Weinberger joined Randall Forsberg, executive director of the Institute for Defense and Disarmament Studies, as principal speaker at the symposium entitled "Beyond Deterrence: Avoiding Nuclear War in the Longer Run."
The secretary said the "moral difference" between the two superpowers forces The U.S. to develop SDI and bolster its military arsenal to make it clear to the Soviets that "it would be in their national interest not to fight and not to launch an attack."
He said the Soviet arrest of alleged American spy Nicholas Daniloff '56, a reporter for U.S. News and World Report, demonstrated this "moral difference," and added the action endangered future agreements with Moscow.
Forsberg, however, criticized SDI as more a complement than deterrent to the threat of nuclear war, "which could conceivably convince the Soviet fear of a U.S. first strike."
"We must eliminate both the capability and the propensity to wage war for any purpose other than defense against external aggression," Forsberg said.
The events unfolding in Pakistan occupied Weinberger's attention throughout the symposium, and several times he was handed notes updating the situation.
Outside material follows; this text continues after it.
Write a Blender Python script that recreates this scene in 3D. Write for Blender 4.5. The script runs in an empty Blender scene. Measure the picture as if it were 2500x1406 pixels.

Towards the end, he interrupted the discussion to state the hostage drama had ended.
Also serving on the panel with Weinberger and Forsberg were K-School Graham T. Allison '62, Albert Carnesale, K-School academic dean, and Joseph S. Nye, Jr., director of the Center for Science and International Affairs.
The latter three, who are co-authors of "Hawks, Doves and Owls," a book about deterring nuclear war, advocate alternatives to the existing nuclear deterrent system, including greater emphasis on political and social understanding between nations with nuclear capabilities.
They have predicted the existing program of deterrence, if left as is, will lead to a nuclear war within 50 years.